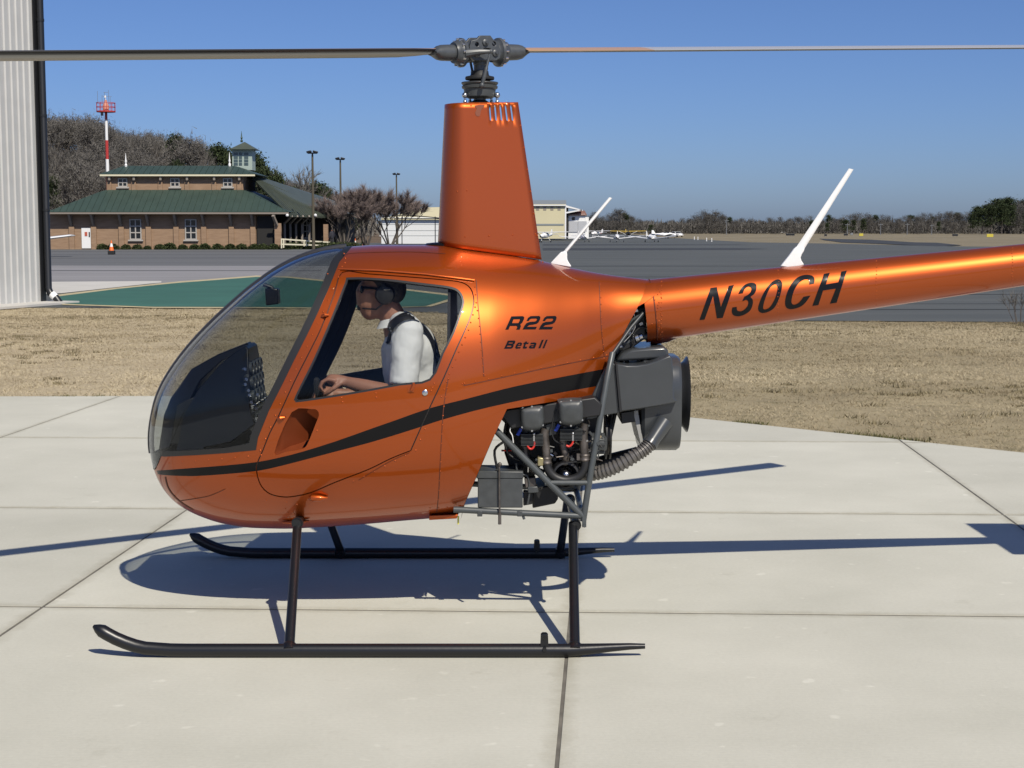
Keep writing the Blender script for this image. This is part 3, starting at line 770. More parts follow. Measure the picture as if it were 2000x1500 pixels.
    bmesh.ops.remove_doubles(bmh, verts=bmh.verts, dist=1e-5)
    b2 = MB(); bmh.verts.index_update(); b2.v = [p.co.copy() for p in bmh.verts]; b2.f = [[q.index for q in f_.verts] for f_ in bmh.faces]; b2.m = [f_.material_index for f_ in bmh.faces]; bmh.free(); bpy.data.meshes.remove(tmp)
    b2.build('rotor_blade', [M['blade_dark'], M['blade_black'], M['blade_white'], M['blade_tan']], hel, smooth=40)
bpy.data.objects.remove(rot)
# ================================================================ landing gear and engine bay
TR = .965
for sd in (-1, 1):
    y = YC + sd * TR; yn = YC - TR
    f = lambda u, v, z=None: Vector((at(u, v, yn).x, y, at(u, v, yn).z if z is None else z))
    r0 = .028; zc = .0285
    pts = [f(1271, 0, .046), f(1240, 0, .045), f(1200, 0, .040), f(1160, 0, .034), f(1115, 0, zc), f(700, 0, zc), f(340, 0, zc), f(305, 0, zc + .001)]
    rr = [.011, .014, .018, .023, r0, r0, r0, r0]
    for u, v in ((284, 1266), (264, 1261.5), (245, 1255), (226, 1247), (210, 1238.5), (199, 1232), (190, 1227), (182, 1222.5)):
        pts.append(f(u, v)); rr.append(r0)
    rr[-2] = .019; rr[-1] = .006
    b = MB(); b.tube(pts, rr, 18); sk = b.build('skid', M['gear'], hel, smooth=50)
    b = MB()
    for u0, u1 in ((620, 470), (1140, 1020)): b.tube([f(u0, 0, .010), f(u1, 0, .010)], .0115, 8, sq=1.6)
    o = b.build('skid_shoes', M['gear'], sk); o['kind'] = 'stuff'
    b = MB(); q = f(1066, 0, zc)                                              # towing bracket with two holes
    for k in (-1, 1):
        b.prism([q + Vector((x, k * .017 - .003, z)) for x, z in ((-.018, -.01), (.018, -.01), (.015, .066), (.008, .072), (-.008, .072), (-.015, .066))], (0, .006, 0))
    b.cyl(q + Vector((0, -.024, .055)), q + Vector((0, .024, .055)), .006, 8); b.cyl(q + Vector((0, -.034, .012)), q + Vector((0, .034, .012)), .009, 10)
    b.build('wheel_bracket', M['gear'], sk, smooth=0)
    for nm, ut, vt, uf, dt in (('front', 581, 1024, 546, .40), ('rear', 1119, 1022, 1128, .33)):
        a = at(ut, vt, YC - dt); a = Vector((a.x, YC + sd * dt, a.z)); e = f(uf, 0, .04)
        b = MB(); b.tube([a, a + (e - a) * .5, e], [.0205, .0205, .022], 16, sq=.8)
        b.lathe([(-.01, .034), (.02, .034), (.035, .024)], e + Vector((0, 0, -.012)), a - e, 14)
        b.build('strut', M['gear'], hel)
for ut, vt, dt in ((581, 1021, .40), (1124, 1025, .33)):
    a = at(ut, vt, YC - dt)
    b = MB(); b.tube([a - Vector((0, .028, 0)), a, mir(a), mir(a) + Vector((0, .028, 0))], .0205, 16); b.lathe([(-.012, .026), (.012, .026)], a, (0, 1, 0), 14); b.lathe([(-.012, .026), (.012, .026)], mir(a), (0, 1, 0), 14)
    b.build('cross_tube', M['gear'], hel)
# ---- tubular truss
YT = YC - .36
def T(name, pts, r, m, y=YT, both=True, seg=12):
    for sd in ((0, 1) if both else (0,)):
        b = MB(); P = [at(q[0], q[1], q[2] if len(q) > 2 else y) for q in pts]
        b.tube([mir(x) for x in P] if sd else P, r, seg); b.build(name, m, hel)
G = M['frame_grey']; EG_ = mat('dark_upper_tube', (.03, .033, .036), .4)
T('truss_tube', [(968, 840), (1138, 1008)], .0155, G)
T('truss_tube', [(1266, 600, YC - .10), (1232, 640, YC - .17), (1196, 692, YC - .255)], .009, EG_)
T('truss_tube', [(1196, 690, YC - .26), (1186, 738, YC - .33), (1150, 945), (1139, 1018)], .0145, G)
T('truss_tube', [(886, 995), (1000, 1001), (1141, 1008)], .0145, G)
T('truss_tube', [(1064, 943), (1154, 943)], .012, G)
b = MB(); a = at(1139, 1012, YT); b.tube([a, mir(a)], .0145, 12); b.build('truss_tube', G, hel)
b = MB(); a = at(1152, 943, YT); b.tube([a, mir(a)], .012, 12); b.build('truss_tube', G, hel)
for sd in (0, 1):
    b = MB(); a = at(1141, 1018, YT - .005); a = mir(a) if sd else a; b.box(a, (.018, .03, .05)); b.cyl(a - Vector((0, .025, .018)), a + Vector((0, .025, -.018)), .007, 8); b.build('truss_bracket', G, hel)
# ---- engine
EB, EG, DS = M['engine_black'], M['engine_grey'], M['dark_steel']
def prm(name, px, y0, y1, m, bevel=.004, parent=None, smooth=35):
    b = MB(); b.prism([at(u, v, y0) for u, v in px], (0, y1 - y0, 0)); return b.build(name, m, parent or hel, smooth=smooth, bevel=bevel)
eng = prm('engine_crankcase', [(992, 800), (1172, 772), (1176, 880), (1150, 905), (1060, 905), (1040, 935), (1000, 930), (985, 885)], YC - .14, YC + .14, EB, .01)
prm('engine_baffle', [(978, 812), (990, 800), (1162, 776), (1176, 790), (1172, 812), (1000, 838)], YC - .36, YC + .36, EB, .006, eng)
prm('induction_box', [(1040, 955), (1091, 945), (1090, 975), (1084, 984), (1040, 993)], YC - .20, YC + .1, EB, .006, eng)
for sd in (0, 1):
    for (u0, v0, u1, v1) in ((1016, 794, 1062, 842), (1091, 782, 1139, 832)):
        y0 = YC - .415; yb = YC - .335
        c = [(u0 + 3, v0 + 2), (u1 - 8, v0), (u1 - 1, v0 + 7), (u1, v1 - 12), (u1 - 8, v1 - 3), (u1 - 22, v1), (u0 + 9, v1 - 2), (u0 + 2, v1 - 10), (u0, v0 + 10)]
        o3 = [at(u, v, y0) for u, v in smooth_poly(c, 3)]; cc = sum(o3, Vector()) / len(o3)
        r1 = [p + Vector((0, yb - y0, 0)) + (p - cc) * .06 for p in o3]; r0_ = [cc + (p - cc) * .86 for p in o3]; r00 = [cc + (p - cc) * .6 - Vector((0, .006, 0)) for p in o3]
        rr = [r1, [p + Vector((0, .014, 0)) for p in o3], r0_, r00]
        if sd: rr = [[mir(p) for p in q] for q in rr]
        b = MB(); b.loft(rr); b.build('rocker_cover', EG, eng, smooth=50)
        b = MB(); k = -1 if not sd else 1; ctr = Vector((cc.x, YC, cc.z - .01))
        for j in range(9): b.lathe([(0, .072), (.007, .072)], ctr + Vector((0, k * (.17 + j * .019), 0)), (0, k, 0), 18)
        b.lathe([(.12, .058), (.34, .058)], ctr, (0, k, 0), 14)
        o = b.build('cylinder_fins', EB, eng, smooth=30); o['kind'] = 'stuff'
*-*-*
◆ **Given instruction**
Leaving out the pictures, repeat the data above exactly.

◆ **Answer to this task**
Keep writing the Blender script for this image. This is part 3, starting at line 770. More parts follow. Measure the picture as if it were 2000x1500 pixels.
    bmesh.ops.remove_doubles(bmh, verts=bmh.verts, dist=1e-5)
    b2 = MB(); bmh.verts.index_update(); b2.v = [p.co.copy() for p in bmh.verts]; b2.f = [[q.index for q in f_.verts] for f_ in bmh.faces]; b2.m = [f_.material_index for f_ in bmh.faces]; bmh.free(); bpy.data.meshes.remove(tmp)
    b2.build('rotor_blade', [M['blade_dark'], M['blade_black'], M['blade_white'], M['blade_tan']], hel, smooth=40)
bpy.data.objects.remove(rot)
# ================================================================ landing gear and engine bay
TR = .965
for sd in (-1, 1):
    y = YC + sd * TR; yn = YC - TR
    f = lambda u, v, z=None: Vector((at(u, v, yn).x, y, at(u, v, yn).z if z is None else z))
    r0 = .028; zc = .0285
    pts = [f(1271, 0, .046), f(1240, 0, .045), f(1200, 0, .040), f(1160, 0, .034), f(1115, 0, zc), f(700, 0, zc), f(340, 0, zc), f(305, 0, zc + .001)]
    rr = [.011, .014, .018, .023, r0, r0, r0, r0]
    for u, v in ((284, 1266), (264, 1261.5), (245, 1255), (226, 1247), (210, 1238.5), (199, 1232), (190, 1227), (182, 1222.5)):
        pts.append(f(u, v)); rr.append(r0)
    rr[-2] = .019; rr[-1] = .006
    b = MB(); b.tube(pts, rr, 18); sk = b.build('skid', M['gear'], hel, smooth=50)
    b = MB()
    for u0, u1 in ((620, 470), (1140, 1020)): b.tube([f(u0, 0, .010), f(u1, 0, .010)], .0115, 8, sq=1.6)
    o = b.build('skid_shoes', M['gear'], sk); o['kind'] = 'stuff'
    b = MB(); q = f(1066, 0, zc)                                              # towing bracket with two holes
    for k in (-1, 1):
        b.prism([q + Vector((x, k * .017 - .003, z)) for x, z in ((-.018, -.01), (.018, -.01), (.015, .066), (.008, .072), (-.008, .072), (-.015, .066))], (0, .006, 0))
    b.cyl(q + Vector((0, -.024, .055)), q + Vector((0, .024, .055)), .006, 8); b.cyl(q + Vector((0, -.034, .012)), q + Vector((0, .034, .012)), .009, 10)
    b.build('wheel_bracket', M['gear'], sk, smooth=0)
    for nm, ut, vt, uf, dt in (('front', 581, 1024, 546, .40), ('rear', 1119, 1022, 1128, .33)):
        a = at(ut, vt, YC - dt); a = Vector((a.x, YC + sd * dt, a.z)); e = f(uf, 0, .04)
        b = MB(); b.tube([a, a + (e - a) * .5, e], [.0205, .0205, .022], 16, sq=.8)
        b.lathe([(-.01, .034), (.02, .034), (.035, .024)], e + Vector((0, 0, -.012)), a - e, 14)
        b.build('strut', M['gear'], hel)
for ut, vt, dt in ((581, 1021, .40), (1124, 1025, .33)):
    a = at(ut, vt, YC - dt)
    b = MB(); b.tube([a - Vector((0, .028, 0)), a, mir(a), mir(a) + Vector((0, .028, 0))], .0205, 16); b.lathe([(-.012, .026), (.012, .026)], a, (0, 1, 0), 14); b.lathe([(-.012, .026), (.012, .026)], mir(a), (0, 1, 0), 14)
    b.build('cross_tube', M['gear'], hel)
# ---- tubular truss
YT = YC - .36
def T(name, pts, r, m, y=YT, both=True, seg=12):
    for sd in ((0, 1) if both else (0,)):
        b = MB(); P = [at(q[0], q[1], q[2] if len(q) > 2 else y) for q in pts]
        b.tube([mir(x) for x in P] if sd else P, r, seg); b.build(name, m, hel)
G = M['frame_grey']; EG_ = mat('dark_upper_tube', (.03, .033, .036), .4)
T('truss_tube', [(968, 840), (1138, 1008)], .0155, G)
T('truss_tube', [(1266, 600, YC - .10), (1232, 640, YC - .17), (1196, 692, YC - .255)], .009, EG_)
T('truss_tube', [(1196, 690, YC - .26), (1186, 738, YC - .33), (1150, 945), (1139, 1018)], .0145, G)
T('truss_tube', [(886, 995), (1000, 1001), (1141, 1008)], .0145, G)
T('truss_tube', [(1064, 943), (1154, 943)], .012, G)
b = MB(); a = at(1139, 1012, YT); b.tube([a, mir(a)], .0145, 12); b.build('truss_tube', G, hel)
b = MB(); a = at(1152, 943, YT); b.tube([a, mir(a)], .012, 12); b.build('truss_tube', G, hel)
for sd in (0, 1):
    b = MB(); a = at(1141, 1018, YT - .005); a = mir(a) if sd else a; b.box(a, (.018, .03, .05)); b.cyl(a - Vector((0, .025, .018)), a + Vector((0, .025, -.018)), .007, 8); b.build('truss_bracket', G, hel)
# ---- engine
EB, EG, DS = M['engine_black'], M['engine_grey'], M['dark_steel']
def prm(name, px, y0, y1, m, bevel=.004, parent=None, smooth=35):
    b = MB(); b.prism([at(u, v, y0) for u, v in px], (0, y1 - y0, 0)); return b.build(name, m, parent or hel, smooth=smooth, bevel=bevel)
eng = prm('engine_crankcase', [(992, 800), (1172, 772), (1176, 880), (1150, 905), (1060, 905), (1040, 935), (1000, 930), (985, 885)], YC - .14, YC + .14, EB, .01)
prm('engine_baffle', [(978, 812), (990, 800), (1162, 776), (1176, 790), (1172, 812), (1000, 838)], YC - .36, YC + .36, EB, .006, eng)
prm('induction_box', [(1040, 955), (1091, 945), (1090, 975), (1084, 984), (1040, 993)], YC - .20, YC + .1, EB, .006, eng)
for sd in (0, 1):
    for (u0, v0, u1, v1) in ((1016, 794, 1062, 842), (1091, 782, 1139, 832)):
        y0 = YC - .415; yb = YC - .335
        c = [(u0 + 3, v0 + 2), (u1 - 8, v0), (u1 - 1, v0 + 7), (u1, v1 - 12), (u1 - 8, v1 - 3), (u1 - 22, v1), (u0 + 9, v1 - 2), (u0 + 2, v1 - 10), (u0, v0 + 10)]
        o3 = [at(u, v, y0) for u, v in smooth_poly(c, 3)]; cc = sum(o3, Vector()) / len(o3)
        r1 = [p + Vector((0, yb - y0, 0)) + (p - cc) * .06 for p in o3]; r0_ = [cc + (p - cc) * .86 for p in o3]; r00 = [cc + (p - cc) * .6 - Vector((0, .006, 0)) for p in o3]
        rr = [r1, [p + Vector((0, .014, 0)) for p in o3], r0_, r00]
        if sd: rr = [[mir(p) for p in q] for q in rr]
        b = MB(); b.loft(rr); b.build('rocker_cover', EG, eng, smooth=50)
        b = MB(); k = -1 if not sd else 1; ctr = Vector((cc.x, YC, cc.z - .01))
        for j in range(9): b.lathe([(0, .072), (.007, .072)], ctr + Vector((0, k * (.17 + j * .019), 0)), (0, k, 0), 18)
        b.lathe([(.12, .058), (.34, .058)], ctr, (0, k, 0), 14)
        o = b.build('cylinder_fins', EB, eng, smooth=30); o['kind'] = 'stuff'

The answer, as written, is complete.